**Provided material**
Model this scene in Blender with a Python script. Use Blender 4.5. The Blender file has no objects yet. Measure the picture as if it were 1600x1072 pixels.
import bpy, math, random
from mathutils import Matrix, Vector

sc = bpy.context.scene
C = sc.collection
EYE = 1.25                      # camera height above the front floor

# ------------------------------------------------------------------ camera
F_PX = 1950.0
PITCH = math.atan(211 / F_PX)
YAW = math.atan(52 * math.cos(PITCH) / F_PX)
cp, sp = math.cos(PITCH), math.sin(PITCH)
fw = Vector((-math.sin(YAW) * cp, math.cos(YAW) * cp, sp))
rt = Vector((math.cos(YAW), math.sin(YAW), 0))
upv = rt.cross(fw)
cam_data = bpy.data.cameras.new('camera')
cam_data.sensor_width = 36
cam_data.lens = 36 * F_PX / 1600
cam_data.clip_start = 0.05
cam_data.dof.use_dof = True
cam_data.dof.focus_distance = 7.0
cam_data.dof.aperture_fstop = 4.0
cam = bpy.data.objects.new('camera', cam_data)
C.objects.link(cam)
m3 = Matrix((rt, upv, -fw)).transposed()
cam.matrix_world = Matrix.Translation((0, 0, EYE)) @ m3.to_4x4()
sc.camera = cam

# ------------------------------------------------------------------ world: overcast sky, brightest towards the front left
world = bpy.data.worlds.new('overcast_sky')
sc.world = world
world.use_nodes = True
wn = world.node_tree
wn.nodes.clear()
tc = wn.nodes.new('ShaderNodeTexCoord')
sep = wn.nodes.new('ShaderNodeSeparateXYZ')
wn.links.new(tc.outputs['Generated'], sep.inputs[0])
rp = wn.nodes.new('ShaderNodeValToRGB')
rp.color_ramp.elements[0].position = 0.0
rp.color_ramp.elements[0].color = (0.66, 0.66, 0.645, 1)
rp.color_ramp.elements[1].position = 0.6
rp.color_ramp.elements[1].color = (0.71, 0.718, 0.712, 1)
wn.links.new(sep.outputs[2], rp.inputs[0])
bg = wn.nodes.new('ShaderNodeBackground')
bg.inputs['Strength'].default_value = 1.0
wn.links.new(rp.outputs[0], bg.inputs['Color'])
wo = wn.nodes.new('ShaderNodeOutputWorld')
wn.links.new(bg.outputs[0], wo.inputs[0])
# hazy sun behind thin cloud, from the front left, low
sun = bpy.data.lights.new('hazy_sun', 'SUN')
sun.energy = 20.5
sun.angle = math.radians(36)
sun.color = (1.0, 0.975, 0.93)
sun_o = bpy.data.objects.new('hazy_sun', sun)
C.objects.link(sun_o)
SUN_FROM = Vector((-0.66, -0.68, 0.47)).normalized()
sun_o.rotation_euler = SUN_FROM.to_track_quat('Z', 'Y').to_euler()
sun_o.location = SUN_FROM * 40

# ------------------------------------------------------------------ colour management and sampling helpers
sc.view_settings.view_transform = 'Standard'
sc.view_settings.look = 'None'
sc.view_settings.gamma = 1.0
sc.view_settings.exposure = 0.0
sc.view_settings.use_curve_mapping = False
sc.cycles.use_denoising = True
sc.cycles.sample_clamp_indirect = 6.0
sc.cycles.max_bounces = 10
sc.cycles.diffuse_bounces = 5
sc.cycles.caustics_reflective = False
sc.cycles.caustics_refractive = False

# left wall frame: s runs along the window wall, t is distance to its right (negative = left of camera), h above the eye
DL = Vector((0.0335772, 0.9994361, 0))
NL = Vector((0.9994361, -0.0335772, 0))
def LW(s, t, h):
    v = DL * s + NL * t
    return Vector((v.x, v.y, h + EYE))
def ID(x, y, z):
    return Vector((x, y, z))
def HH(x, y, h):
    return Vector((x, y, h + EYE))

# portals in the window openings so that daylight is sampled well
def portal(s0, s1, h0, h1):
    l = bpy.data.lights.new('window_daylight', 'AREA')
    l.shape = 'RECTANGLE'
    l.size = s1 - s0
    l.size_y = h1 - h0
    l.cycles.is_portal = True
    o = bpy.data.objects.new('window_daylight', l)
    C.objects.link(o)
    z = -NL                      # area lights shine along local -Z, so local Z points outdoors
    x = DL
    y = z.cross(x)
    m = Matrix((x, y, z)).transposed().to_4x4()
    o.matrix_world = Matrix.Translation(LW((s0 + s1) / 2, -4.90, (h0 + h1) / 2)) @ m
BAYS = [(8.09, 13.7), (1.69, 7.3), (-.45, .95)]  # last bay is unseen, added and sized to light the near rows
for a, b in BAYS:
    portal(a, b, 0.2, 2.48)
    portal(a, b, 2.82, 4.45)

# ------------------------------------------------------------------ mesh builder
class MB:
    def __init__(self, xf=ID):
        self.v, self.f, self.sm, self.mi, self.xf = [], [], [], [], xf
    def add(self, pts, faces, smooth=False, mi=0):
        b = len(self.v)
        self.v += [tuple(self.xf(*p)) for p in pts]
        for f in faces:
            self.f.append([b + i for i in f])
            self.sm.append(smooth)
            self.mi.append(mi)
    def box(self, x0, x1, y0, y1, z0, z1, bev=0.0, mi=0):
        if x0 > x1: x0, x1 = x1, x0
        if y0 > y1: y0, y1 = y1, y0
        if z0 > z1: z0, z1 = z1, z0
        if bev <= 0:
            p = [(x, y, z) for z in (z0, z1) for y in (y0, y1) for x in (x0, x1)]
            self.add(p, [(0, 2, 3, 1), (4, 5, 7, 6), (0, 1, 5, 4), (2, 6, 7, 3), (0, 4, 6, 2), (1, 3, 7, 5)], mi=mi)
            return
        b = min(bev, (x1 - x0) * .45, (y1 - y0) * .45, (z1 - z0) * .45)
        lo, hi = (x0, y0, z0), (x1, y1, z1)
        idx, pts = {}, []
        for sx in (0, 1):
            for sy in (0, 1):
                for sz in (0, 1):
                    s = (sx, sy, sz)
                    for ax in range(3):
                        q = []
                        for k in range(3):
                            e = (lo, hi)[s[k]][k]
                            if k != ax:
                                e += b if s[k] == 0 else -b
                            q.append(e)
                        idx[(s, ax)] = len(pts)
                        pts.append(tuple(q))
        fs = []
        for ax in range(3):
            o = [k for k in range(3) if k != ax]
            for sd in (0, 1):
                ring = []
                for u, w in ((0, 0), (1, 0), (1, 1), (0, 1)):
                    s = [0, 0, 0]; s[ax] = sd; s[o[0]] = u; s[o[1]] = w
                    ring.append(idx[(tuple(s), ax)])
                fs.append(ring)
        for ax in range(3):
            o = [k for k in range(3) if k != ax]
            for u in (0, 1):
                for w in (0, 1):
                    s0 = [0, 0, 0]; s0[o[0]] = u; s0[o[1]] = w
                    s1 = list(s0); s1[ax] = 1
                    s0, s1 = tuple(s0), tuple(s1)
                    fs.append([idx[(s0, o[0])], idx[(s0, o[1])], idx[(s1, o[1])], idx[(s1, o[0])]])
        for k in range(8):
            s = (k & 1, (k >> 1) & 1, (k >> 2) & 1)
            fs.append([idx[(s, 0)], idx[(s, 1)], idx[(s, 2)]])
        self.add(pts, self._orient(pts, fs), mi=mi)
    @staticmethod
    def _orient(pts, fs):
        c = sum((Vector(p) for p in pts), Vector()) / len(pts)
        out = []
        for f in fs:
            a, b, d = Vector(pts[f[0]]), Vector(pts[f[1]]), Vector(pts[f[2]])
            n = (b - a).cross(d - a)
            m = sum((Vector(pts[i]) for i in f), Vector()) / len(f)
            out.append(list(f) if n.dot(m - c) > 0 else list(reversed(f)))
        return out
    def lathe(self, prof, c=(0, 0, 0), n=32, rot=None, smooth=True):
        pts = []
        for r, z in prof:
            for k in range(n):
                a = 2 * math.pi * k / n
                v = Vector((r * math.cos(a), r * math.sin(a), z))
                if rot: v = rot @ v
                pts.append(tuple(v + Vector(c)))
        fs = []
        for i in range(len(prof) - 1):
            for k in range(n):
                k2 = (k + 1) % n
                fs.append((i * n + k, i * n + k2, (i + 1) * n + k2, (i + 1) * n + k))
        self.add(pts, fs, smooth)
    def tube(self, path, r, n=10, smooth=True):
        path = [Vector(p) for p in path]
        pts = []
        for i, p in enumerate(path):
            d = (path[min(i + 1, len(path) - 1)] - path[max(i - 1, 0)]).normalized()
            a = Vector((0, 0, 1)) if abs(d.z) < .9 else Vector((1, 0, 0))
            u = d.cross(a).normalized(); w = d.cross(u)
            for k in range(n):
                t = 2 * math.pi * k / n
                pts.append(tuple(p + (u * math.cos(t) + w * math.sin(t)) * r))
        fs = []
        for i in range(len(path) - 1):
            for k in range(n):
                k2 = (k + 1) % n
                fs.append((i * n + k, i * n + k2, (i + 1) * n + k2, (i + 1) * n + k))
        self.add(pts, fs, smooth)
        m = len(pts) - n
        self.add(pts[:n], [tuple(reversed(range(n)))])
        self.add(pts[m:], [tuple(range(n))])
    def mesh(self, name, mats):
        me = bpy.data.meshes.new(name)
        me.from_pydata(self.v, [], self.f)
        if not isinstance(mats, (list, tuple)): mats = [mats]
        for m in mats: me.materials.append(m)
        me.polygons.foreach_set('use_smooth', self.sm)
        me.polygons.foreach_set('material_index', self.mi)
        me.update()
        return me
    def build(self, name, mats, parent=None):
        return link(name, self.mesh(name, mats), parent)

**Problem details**
From the opening line of the data above, please print each line as written up to and including the line that contains "sc.camera = cam", and nothing more.

**Response to the task**
Model this scene in Blender with a Python script. Use Blender 4.5. The Blender file has no objects yet. Measure the picture as if it were 1600x1072 pixels.
import bpy, math, random
from mathutils import Matrix, Vector

sc = bpy.context.scene
C = sc.collection
EYE = 1.25                      # camera height above the front floor

# ------------------------------------------------------------------ camera
F_PX = 1950.0
PITCH = math.atan(211 / F_PX)
YAW = math.atan(52 * math.cos(PITCH) / F_PX)
cp, sp = math.cos(PITCH), math.sin(PITCH)
fw = Vector((-math.sin(YAW) * cp, math.cos(YAW) * cp, sp))
rt = Vector((math.cos(YAW), math.sin(YAW), 0))
upv = rt.cross(fw)
cam_data = bpy.data.cameras.new('camera')
cam_data.sensor_width = 36
cam_data.lens = 36 * F_PX / 1600
cam_data.clip_start = 0.05
cam_data.dof.use_dof = True
cam_data.dof.focus_distance = 7.0
cam_data.dof.aperture_fstop = 4.0
cam = bpy.data.objects.new('camera', cam_data)
C.objects.link(cam)
m3 = Matrix((rt, upv, -fw)).transposed()
cam.matrix_world = Matrix.Translation((0, 0, EYE)) @ m3.to_4x4()
sc.camera = cam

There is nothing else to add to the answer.